Supply chain security and 0-day exploit protection in particular are two critical areas of cybersecurity that are becoming increasingly important as cyber threats become more sophisticated. Let's take a closer look at each of these areas and how Forelens is addressing them.

Supply chain security refers to the measures that organizations take to ensure that their software and hardware supply chain is secure. This includes ensuring that all components are free of vulnerabilities and that they haven't been tampered with or compromised by malicious actors.
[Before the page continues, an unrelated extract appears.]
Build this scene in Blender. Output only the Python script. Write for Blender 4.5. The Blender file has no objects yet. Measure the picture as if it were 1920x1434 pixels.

Supply chain attacks have become a major concern in recent years, with attackers targeting software vendors and other third-party suppliers as a way to gain access to their customers' systems.

Forelens is addressing supply chain security through its SBOC approach, which emphasizes transparency in the software ecosystem. By tracking all software applications and their network connections, Forelens can help organizations ensure that their software supply chain is secure and that there are no vulnerabilities or backdoors that could be exploited by attackers.

Another critical area of cybersecurity is 0-day exploit protection. A 0-day exploit is targeting vulnerabilities that are unknown to the software vendor and has not yet been patched. Attackers often use 0-day exploits to gain access to systems and steal data or cause other damage. Protecting against 0-day exploits is challenging, as there may be no known defense against a particular exploit.

Forelens is addressing 0-day exploit protection through its real-time threat intelligence platform and SBOC database. By monitoring network traffic and identifying suspicious behavior, Forelens can detect and respond to potential 0-day exploits before they can cause damage. Additionally, Forelens' software security platform can identify vulnerabilities and potential attack vectors that could be exploited by attackers.

In conclusion, supply chain security and 0-day exploit protection are two critical areas of cybersecurity that are becoming increasingly important in today's threat landscape. Forelens' SBOC approach and real-time threat intelligence platform are designed to address these challenges and help organizations build more secure and resilient software systems. By emphasizing transparency in the software ecosystem and monitoring network traffic for suspicious behavior, Forelens is helping to protect organizations against supply chain attacks and 0-day exploits.